### Objective
Repeat what the lines below say, word for word, and skip every image.

### Data
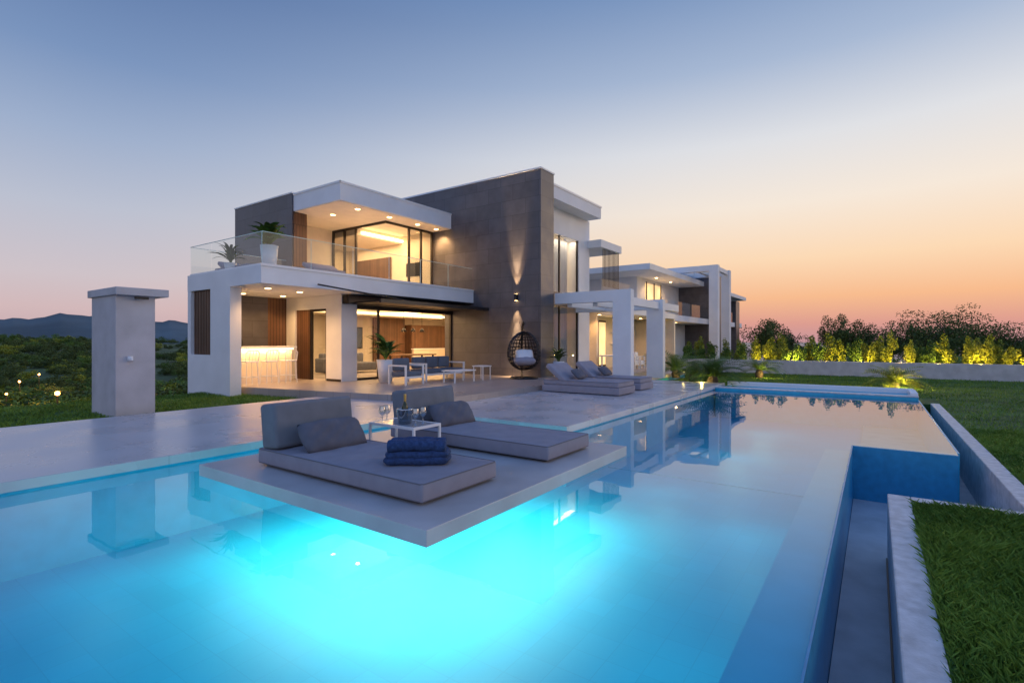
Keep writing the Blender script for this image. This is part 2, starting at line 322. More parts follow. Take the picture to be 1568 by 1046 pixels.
# living room
B('living_back_wall',11.2,24,22,22.2,.3,3.25,cream); B('living_right_wall',23.8,24,11.5,22,.3,3.25,cream)
B('living_header',11.56,16.58,14.75,15.0,2.8,3.25,bronze)
B('wood_pillar',15.2,15.9,20.6,21.3,.3,3.2,wood); B('wood_panel',18.3,20.5,21.85,21.98,.3,3.2,wood); B('tv_panel',13.0,14.6,21.9,21.98,.9,2.2,metal)
B('cove',12,22,20.2,20.35,3.0,3.1,coveE); B('cove_drop',11.5,22,20.36,21.9,2.95,3.24,cream); B('cove2',17.8,17.9,15.2,20,3.02,3.1,coveE)
for x in (11.58,12.6): B('sliding_frame',x,x+.06,14.82,14.9,.3,2.8,bronze)
B('sliding_bottom',11.6,12.6,14.82,14.9,.3,.38,bronze); sheet('sliding_glass',(11.64,14.85),(12.6,14.85),.38,2.8,pane,V)
B('sliding_frame_r',16.5,16.575,14.8,14.9,.3,2.8,bronze)
area('living_light',(14.3,18.0,3.15),5,520,(1,.60,.27),(0,0,0),4,V); area('living_light_b',(20.3,17.5,3.15),3,440,(1,.60,.27),(0,0,0),5,V)
S=empty('living_room_sofa'); box('base',13.2,15.4,18.2,19.1,.4,.75,dfab,S,.05,3); box('back',13.2,15.4,19.1,19.35,.4,1.15,dfab,S,.06,3); box('arm',13.0,13.2,18.2,19.3,.35,.95,dfab,S,.05,3)
S=empty('dining_table'); box('top',16.3,18.6,17.6,18.6,1.0,1.06,wood,S,.01)
for x in (16.4,18.45):
    for y in (17.7,18.45): box('leg',x,x+.07,y,y+.07,.3,1.0,metal,S)
PL=empty('pendant_lamp')
for k in range(3):
    x=16.9+k*.6; tube('cord',[(x,18.1,3.24),(x,18.1,2.3)],.008,metal,PL); lathe('shade',[(.02,.18),(.06,.15),(.14,0),(.13,0),(.05,.13)],(x,18.1,2.12),metal,PL,16); lathe('bulb',[(0,0),(.05,.03),(.05,.07),(0,.1)],(x,18.1,2.12),warmE,PL,10)
AR=empty('framed_picture'); box('frame',16.2,17.6,21.93,21.99,1.3,2.4,bronze,AR); box('canvas',16.26,17.54,21.915,21.93,1.36,2.34,bluefab,AR)
KC=empty('kitchen_cabinet'); box('carcass',20.6,23.7,21.4,21.98,.3,2.6,wood,KC); box('worktop',20.55,23.7,21.2,21.4,1.2,1.26,white,KC); box('base',20.6,23.7,21.25,21.4,.3,1.2,cream,KC)
# awning
B('awning_cassette',10.95,16.57,14.35,14.7,2.93,3.22,bronze)
B('awning_fabric',11.2,16.9,12.9,14.35,2.95,3.0,metal); B('awning_bar',11.0,17.0,12.8,12.9,2.9,3.02,metal)
tube('awning_arm',[(9.2,13.5,3.35),(11.2,13.0,3.12),(12.4,12.85,3.0)],.025,metal,V)
# roof wing
B('roof_front',10.96,16.575,14.83,17.575,6.47,7.09,white); B('roof_rear',11.502,16.575,17.576,22,6.48,7.08,white)
B('roof_edge',10.93,16.57,14.80,14.83,7.05,7.12,wmetal); B('roof_edge_side',10.93,10.96,14.80,17.57,7.05,7.12,wmetal)
B('upper_dark_wall',10.9,11.5,17.58,21.7,3.75,7.12,dark); B('upper_dark_cap',10.88,11.52,17.57,21.72,7.12,7.17,wmetal)
B('upper_wood_end',10.95,11.5,17.55,17.58,3.75,6.47,wood)
B('upper_cream_wall',11.5,13.9,19.3,19.5,3.75,6.47,cream); B('upper_back_wall',13.9,16.58,21.6,21.8,3.75,6.47,cream)
B('upper_soffit',11.0,16.57,14.9,17.57,6.452,6.468,cream)
B('upper_soffit_in',11.51,16.57,17.58,21.5,6.451,6.467,cream)
for (x,y) in ((13.9,17.7),(13.9,18.45),(13.9,19.22)): B('mullion',x-.04,x+.04,y,y+.08,3.75,6.45,bronze)
for x in (15.1,15.8,16.45): B('mullion',x,x+.08,15.86,15.94,3.75,6.45,bronze)
sheet('upper_glass_a',(13.9,17.75),(13.9,19.22),3.8,6.4,pane,V); sheet('upper_glass_b',(15.18,15.9),(16.45,15.9),3.8,6.4,pane,V)
B('upper_head_a',13.86,13.94,15.94,19.22,6.36,6.45,bronze); B('upper_head_b',13.86,16.5,15.86,15.94,6.36,6.45,bronze)
B('upper_cove',14.2,16.5,17.7,17.8,6.2,6.3,coveE); B('upper_cove_drop',13.98,16.55,17.8,21.5,6.15,6.44,cream)
B('upper_bed',14.6,16.4,18.8,20.8,3.76,4.3,gfab,bevel=.06,seg=3); B('upper_headboard',16.44,16.515,18.5,21,3.76,5.6,wood)
B('upper_wardrobe',14.0,15.0,21.0,21.6,3.76,6.0,wood)
B('upper_inner_wall',16.52,16.575,15.95,21.6,3.76,6.44,cream); B('upper_tv',16.49,16.515,16.6,17.5,4.6,5.2,metal)
area('upper_room_light',(15.2,17.0,6.3),2,115,(1,.60,.27),(0,0,0),1.4,V); area('upper_room_light_b',(15.2,19.5,6.1),2,120,(1,.60,.27),(0,0,0),3,V)
for x,y in ((12.1,16.8),(12.1,15.35),(13.6,15.35),(15.1,15.35),(16.2,15.35)): downlight(V,x,y,6.45,105)
for x,y in ((8.46,14.9),(9.7,15.2),(8.9,17.2),(10.2,17.0)): downlight(V,x,y,3.25,125)
# balustrade
for k in range(6):
    x0=7.6+k*1.5; sheet('glass_front',(x0,13.66),(min(x0+1.47,16.55),13.66),3.78,4.66,glass,V)
for k in range(3):
    y0=13.7+k*1.42; sheet('glass_side',(7.6,y0),(7.6,y0+1.39),3.78,4.66,glass,V)
sheet('glass_rear',(7.62,17.92),(10.88,17.92),3.78,4.66,glass,V)
gedge=mat('glass_edge',(.55,.74,.70),.3)
for k in range(6): B('panel_edge',7.59+k*1.5-.010,7.59+k*1.5,13.652,13.668,3.78,4.66,gedge)
B('rail_front',7.59,16.55,13.651,13.669,4.66,4.676,gedge); B('rail_side',7.591,7.609,13.67,17.92,4.66,4.676,gedge); B('rail_rear',7.61,10.88,17.912,17.928,4.66,4.674,gedge)
B('shoe_front',7.57,16.55,13.64,13.70,3.75,3.80,wmetal); B('shoe_side',7.57,7.63,13.70,17.9,3.75,3.80,wmetal)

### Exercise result
Keep writing the Blender script for this image. This is part 2, starting at line 322. More parts follow. Take the picture to be 1568 by 1046 pixels.
# living room
B('living_back_wall',11.2,24,22,22.2,.3,3.25,cream); B('living_right_wall',23.8,24,11.5,22,.3,3.25,cream)
B('living_header',11.56,16.58,14.75,15.0,2.8,3.25,bronze)
B('wood_pillar',15.2,15.9,20.6,21.3,.3,3.2,wood); B('wood_panel',18.3,20.5,21.85,21.98,.3,3.2,wood); B('tv_panel',13.0,14.6,21.9,21.98,.9,2.2,metal)
B('cove',12,22,20.2,20.35,3.0,3.1,coveE); B('cove_drop',11.5,22,20.36,21.9,2.95,3.24,cream); B('cove2',17.8,17.9,15.2,20,3.02,3.1,coveE)
for x in (11.58,12.6): B('sliding_frame',x,x+.06,14.82,14.9,.3,2.8,bronze)
B('sliding_bottom',11.6,12.6,14.82,14.9,.3,.38,bronze); sheet('sliding_glass',(11.64,14.85),(12.6,14.85),.38,2.8,pane,V)
B('sliding_frame_r',16.5,16.575,14.8,14.9,.3,2.8,bronze)
area('living_light',(14.3,18.0,3.15),5,520,(1,.60,.27),(0,0,0),4,V); area('living_light_b',(20.3,17.5,3.15),3,440,(1,.60,.27),(0,0,0),5,V)
S=empty('living_room_sofa'); box('base',13.2,15.4,18.2,19.1,.4,.75,dfab,S,.05,3); box('back',13.2,15.4,19.1,19.35,.4,1.15,dfab,S,.06,3); box('arm',13.0,13.2,18.2,19.3,.35,.95,dfab,S,.05,3)
S=empty('dining_table'); box('top',16.3,18.6,17.6,18.6,1.0,1.06,wood,S,.01)
for x in (16.4,18.45):
    for y in (17.7,18.45): box('leg',x,x+.07,y,y+.07,.3,1.0,metal,S)
PL=empty('pendant_lamp')
for k in range(3):
    x=16.9+k*.6; tube('cord',[(x,18.1,3.24),(x,18.1,2.3)],.008,metal,PL); lathe('shade',[(.02,.18),(.06,.15),(.14,0),(.13,0),(.05,.13)],(x,18.1,2.12),metal,PL,16); lathe('bulb',[(0,0),(.05,.03),(.05,.07),(0,.1)],(x,18.1,2.12),warmE,PL,10)
AR=empty('framed_picture'); box('frame',16.2,17.6,21.93,21.99,1.3,2.4,bronze,AR); box('canvas',16.26,17.54,21.915,21.93,1.36,2.34,bluefab,AR)
KC=empty('kitchen_cabinet'); box('carcass',20.6,23.7,21.4,21.98,.3,2.6,wood,KC); box('worktop',20.55,23.7,21.2,21.4,1.2,1.26,white,KC); box('base',20.6,23.7,21.25,21.4,.3,1.2,cream,KC)
# awning
B('awning_cassette',10.95,16.57,14.35,14.7,2.93,3.22,bronze)
B('awning_fabric',11.2,16.9,12.9,14.35,2.95,3.0,metal); B('awning_bar',11.0,17.0,12.8,12.9,2.9,3.02,metal)
tube('awning_arm',[(9.2,13.5,3.35),(11.2,13.0,3.12),(12.4,12.85,3.0)],.025,metal,V)
# roof wing
B('roof_front',10.96,16.575,14.83,17.575,6.47,7.09,white); B('roof_rear',11.502,16.575,17.576,22,6.48,7.08,white)
B('roof_edge',10.93,16.57,14.80,14.83,7.05,7.12,wmetal); B('roof_edge_side',10.93,10.96,14.80,17.57,7.05,7.12,wmetal)
B('upper_dark_wall',10.9,11.5,17.58,21.7,3.75,7.12,dark); B('upper_dark_cap',10.88,11.52,17.57,21.72,7.12,7.17,wmetal)
B('upper_wood_end',10.95,11.5,17.55,17.58,3.75,6.47,wood)
B('upper_cream_wall',11.5,13.9,19.3,19.5,3.75,6.47,cream); B('upper_back_wall',13.9,16.58,21.6,21.8,3.75,6.47,cream)
B('upper_soffit',11.0,16.57,14.9,17.57,6.452,6.468,cream)
B('upper_soffit_in',11.51,16.57,17.58,21.5,6.451,6.467,cream)
for (x,y) in ((13.9,17.7),(13.9,18.45),(13.9,19.22)): B('mullion',x-.04,x+.04,y,y+.08,3.75,6.45,bronze)
for x in (15.1,15.8,16.45): B('mullion',x,x+.08,15.86,15.94,3.75,6.45,bronze)
sheet('upper_glass_a',(13.9,17.75),(13.9,19.22),3.8,6.4,pane,V); sheet('upper_glass_b',(15.18,15.9),(16.45,15.9),3.8,6.4,pane,V)
B('upper_head_a',13.86,13.94,15.94,19.22,6.36,6.45,bronze); B('upper_head_b',13.86,16.5,15.86,15.94,6.36,6.45,bronze)
B('upper_cove',14.2,16.5,17.7,17.8,6.2,6.3,coveE); B('upper_cove_drop',13.98,16.55,17.8,21.5,6.15,6.44,cream)
B('upper_bed',14.6,16.4,18.8,20.8,3.76,4.3,gfab,bevel=.06,seg=3); B('upper_headboard',16.44,16.515,18.5,21,3.76,5.6,wood)
B('upper_wardrobe',14.0,15.0,21.0,21.6,3.76,6.0,wood)
B('upper_inner_wall',16.52,16.575,15.95,21.6,3.76,6.44,cream); B('upper_tv',16.49,16.515,16.6,17.5,4.6,5.2,metal)
area('upper_room_light',(15.2,17.0,6.3),2,115,(1,.60,.27),(0,0,0),1.4,V); area('upper_room_light_b',(15.2,19.5,6.1),2,120,(1,.60,.27),(0,0,0),3,V)
for x,y in ((12.1,16.8),(12.1,15.35),(13.6,15.35),(15.1,15.35),(16.2,15.35)): downlight(V,x,y,6.45,105)
for x,y in ((8.46,14.9),(9.7,15.2),(8.9,17.2),(10.2,17.0)): downlight(V,x,y,3.25,125)
# balustrade
for k in range(6):
    x0=7.6+k*1.5; sheet('glass_front',(x0,13.66),(min(x0+1.47,16.55),13.66),3.78,4.66,glass,V)
for k in range(3):
    y0=13.7+k*1.42; sheet('glass_side',(7.6,y0),(7.6,y0+1.39),3.78,4.66,glass,V)
sheet('glass_rear',(7.62,17.92),(10.88,17.92),3.78,4.66,glass,V)
gedge=mat('glass_edge',(.55,.74,.70),.3)
for k in range(6): B('panel_edge',7.59+k*1.5-.010,7.59+k*1.5,13.652,13.668,3.78,4.66,gedge)
B('rail_front',7.59,16.55,13.651,13.669,4.66,4.676,gedge); B('rail_side',7.591,7.609,13.67,17.92,4.66,4.676,gedge); B('rail_rear',7.61,10.88,17.912,17.928,4.66,4.674,gedge)
B('shoe_front',7.57,16.55,13.64,13.70,3.75,3.80,wmetal); B('shoe_side',7.57,7.63,13.70,17.9,3.75,3.80,wmetal)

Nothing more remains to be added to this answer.